Thousands of Filipina/o Americans trace their roots to the Filipinas/os who served in the U.S. military and settled in the United States as a result of the Military Bases Agreement. We urge every American to learn more about the significant role these Filipino military servicemen and women played in service to the United States during the Cold War, the Korean and Vietnam conflicts, and in dignified service as stewards on the Presidential Yachts, at Camp David, in the Pentagon and White House. They and their families breathed new life into communities across the United States and helped to build the nation we know today.

FANHS encourages organizations and communities across the United States to incorporate this theme in their Filipino American History Month events, to visit our website (fanhs-national.org) in late September for curriculum and lesson plan resources, and for all to share their stories of their family’s military stories at #FAHM2017, on Twitter @fanhs_national, and our Facebook page @FANHSnatl.

Filipino Americans are the second largest Asian American group in the nation and the third largest ethnic group in California, after Latinas/os and African Americans.
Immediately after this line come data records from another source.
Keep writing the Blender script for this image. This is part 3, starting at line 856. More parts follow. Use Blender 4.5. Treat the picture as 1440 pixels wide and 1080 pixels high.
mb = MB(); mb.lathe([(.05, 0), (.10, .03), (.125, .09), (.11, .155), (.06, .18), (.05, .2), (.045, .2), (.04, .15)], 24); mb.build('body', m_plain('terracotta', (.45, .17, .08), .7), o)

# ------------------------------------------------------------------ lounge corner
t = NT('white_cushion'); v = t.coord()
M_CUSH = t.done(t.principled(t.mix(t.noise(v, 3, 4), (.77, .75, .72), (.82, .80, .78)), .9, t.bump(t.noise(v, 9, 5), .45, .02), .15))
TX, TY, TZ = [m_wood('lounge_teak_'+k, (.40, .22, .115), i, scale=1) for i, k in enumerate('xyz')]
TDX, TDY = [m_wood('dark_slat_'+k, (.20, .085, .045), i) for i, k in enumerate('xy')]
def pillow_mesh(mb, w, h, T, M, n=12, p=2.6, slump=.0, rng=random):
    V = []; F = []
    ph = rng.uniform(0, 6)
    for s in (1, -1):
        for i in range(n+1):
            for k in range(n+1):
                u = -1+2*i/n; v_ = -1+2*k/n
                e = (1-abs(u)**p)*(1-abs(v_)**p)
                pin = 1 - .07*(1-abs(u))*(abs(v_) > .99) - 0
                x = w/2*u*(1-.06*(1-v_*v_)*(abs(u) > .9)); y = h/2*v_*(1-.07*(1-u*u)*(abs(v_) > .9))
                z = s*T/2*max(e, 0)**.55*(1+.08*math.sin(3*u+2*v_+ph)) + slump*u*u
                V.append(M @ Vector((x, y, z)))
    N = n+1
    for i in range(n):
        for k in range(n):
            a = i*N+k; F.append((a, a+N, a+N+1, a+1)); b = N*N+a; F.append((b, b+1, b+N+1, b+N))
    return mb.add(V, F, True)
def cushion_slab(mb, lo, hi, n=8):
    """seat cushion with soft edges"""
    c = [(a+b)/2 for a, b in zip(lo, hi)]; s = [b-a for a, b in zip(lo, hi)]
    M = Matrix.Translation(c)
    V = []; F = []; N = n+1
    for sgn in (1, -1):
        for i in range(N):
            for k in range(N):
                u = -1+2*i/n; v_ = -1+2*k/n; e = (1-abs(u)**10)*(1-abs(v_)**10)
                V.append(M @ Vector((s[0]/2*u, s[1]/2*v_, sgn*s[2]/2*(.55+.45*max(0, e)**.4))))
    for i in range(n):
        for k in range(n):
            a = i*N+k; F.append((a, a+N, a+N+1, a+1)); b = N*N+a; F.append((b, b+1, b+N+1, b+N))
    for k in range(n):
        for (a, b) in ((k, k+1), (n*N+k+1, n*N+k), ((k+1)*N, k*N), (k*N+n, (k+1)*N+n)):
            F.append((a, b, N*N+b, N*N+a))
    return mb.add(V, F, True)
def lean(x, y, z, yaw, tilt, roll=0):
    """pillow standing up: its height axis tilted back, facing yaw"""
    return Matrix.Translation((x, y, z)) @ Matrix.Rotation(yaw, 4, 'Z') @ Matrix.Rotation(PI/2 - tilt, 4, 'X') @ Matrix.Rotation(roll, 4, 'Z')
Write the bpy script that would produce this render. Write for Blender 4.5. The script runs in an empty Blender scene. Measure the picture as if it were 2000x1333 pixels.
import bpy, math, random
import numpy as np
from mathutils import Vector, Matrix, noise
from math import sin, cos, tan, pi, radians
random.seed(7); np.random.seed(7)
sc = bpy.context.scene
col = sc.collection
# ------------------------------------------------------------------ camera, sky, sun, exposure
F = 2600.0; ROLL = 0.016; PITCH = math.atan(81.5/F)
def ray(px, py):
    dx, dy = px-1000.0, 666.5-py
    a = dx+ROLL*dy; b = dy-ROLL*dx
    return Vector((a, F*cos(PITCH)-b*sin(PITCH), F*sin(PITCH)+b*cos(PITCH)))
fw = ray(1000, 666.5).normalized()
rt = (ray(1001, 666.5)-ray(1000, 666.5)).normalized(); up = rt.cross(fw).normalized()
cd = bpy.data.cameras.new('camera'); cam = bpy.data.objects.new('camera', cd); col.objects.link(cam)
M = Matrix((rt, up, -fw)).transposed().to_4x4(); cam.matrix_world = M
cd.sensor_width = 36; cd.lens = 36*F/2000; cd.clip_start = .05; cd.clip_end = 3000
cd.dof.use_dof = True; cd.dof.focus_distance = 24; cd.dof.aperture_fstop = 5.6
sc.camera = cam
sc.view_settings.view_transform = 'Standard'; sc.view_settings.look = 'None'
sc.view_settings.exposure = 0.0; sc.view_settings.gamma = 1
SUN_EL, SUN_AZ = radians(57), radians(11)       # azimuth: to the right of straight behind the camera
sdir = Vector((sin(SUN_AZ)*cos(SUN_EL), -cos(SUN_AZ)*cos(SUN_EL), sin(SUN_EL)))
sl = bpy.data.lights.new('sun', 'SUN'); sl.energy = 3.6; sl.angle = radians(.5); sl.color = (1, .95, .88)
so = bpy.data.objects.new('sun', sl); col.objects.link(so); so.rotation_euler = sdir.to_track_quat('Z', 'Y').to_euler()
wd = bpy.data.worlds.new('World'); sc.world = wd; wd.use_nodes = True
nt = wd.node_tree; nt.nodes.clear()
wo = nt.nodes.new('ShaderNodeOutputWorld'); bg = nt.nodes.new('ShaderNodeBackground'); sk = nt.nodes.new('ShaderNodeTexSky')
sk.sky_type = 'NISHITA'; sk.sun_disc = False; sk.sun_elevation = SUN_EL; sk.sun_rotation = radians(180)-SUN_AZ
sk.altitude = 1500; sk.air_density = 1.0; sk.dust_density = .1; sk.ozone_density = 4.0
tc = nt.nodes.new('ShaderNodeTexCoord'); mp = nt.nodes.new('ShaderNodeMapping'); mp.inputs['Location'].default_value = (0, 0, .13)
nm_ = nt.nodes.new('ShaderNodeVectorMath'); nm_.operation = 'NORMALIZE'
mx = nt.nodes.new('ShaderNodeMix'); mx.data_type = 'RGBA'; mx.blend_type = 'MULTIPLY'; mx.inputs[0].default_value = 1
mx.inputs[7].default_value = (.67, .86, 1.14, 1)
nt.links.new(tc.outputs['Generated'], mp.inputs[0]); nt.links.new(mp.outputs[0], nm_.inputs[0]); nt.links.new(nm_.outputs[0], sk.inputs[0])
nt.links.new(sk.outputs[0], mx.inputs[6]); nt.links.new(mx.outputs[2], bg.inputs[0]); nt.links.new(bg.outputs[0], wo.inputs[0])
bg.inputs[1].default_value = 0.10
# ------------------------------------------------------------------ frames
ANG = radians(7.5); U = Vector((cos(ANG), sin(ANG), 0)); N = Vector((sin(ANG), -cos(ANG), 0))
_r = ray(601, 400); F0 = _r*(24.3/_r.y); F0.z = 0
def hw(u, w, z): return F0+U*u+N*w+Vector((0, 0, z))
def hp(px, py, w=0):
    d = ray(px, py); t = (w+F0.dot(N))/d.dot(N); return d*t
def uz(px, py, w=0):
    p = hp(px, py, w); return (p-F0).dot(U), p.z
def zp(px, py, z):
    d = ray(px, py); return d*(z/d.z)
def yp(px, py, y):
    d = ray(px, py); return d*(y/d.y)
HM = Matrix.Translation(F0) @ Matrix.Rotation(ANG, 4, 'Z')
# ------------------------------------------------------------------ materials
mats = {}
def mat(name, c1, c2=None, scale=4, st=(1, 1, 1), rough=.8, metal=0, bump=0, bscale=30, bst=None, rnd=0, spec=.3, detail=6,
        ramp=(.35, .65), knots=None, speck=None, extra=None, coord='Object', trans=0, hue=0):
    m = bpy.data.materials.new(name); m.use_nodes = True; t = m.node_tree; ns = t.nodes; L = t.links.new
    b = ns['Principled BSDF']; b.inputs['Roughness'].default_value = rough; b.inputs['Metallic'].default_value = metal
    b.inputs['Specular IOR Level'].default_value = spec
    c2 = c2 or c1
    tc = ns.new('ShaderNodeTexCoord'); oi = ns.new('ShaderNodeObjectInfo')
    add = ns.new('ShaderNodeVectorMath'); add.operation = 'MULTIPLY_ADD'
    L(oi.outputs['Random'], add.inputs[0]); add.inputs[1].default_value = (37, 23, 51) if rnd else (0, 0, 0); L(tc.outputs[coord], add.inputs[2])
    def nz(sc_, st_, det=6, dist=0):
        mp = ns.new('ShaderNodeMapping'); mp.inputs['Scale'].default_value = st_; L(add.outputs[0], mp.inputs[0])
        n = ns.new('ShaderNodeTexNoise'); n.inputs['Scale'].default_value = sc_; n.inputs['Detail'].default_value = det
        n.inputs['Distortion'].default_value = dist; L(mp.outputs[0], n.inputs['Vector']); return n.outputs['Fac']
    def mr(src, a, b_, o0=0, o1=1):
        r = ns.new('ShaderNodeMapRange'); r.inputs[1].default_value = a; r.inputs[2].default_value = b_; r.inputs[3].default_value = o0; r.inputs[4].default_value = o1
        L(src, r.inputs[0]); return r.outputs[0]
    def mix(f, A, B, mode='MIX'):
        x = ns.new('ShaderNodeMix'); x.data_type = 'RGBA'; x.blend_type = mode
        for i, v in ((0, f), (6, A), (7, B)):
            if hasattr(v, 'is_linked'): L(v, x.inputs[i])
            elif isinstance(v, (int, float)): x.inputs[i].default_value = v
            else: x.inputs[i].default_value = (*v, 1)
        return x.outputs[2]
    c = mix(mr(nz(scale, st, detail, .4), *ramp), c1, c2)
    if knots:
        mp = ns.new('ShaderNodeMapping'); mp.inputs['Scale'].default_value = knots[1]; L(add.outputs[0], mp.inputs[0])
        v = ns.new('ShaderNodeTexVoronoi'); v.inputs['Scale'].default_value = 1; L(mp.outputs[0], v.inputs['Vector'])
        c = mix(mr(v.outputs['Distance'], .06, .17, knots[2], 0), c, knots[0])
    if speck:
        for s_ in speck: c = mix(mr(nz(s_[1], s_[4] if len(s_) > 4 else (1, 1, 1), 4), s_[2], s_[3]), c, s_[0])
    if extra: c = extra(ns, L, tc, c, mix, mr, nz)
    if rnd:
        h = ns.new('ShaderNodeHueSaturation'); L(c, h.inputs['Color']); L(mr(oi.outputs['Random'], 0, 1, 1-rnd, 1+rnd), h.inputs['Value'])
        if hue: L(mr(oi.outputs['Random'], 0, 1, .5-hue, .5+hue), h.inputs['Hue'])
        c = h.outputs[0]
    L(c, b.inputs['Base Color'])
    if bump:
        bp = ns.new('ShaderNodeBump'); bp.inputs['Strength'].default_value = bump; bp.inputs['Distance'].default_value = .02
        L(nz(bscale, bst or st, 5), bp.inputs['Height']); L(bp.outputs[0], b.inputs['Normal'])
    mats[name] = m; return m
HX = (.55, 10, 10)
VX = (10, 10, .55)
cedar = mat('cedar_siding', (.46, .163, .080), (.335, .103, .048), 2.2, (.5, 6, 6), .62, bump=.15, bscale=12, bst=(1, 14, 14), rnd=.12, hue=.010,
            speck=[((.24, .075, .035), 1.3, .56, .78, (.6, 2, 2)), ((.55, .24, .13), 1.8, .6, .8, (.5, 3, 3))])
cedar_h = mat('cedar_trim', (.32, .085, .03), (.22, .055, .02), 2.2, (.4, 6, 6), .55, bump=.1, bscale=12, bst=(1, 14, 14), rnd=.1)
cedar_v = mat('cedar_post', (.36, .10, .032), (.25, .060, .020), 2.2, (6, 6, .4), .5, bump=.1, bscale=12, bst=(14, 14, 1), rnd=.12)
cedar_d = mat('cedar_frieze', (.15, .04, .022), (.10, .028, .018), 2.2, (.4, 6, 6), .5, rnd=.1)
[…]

The celebration of Filipino American History Month in October commemorates the first recorded presence of Filipinos in the continental United States, which occurred on October 18, 1587, when “Luzones Indios” came ashore from the Spanish galleon Nuestra Senora de Esperanza and landed at what is now Morro Bay, California. In 2009, U.S. Congress recognized October as Filipino American History Month in the United States. Various states, counties and cities in the U.S. have have established proclamations and resolutions declaring observance of Filipino American History Month. The late Dr. Fred Cordova, along with his wife, FANHS Founder Dr. Dorothy Laigo Cordova, first introduced October as Filipino American History Month in 1992 with a resolution from the FANHS National Board of Trustees.

This year also marks the 35th anniversary of the Filipino American National Historical Society. Across the nation, the thirty-five FANHS Chapters, colleges and universities, museums and community groups, will be commemorating Filipino American History Month with various activities and events to bring awareness of the significant role Filipinos have played in American history.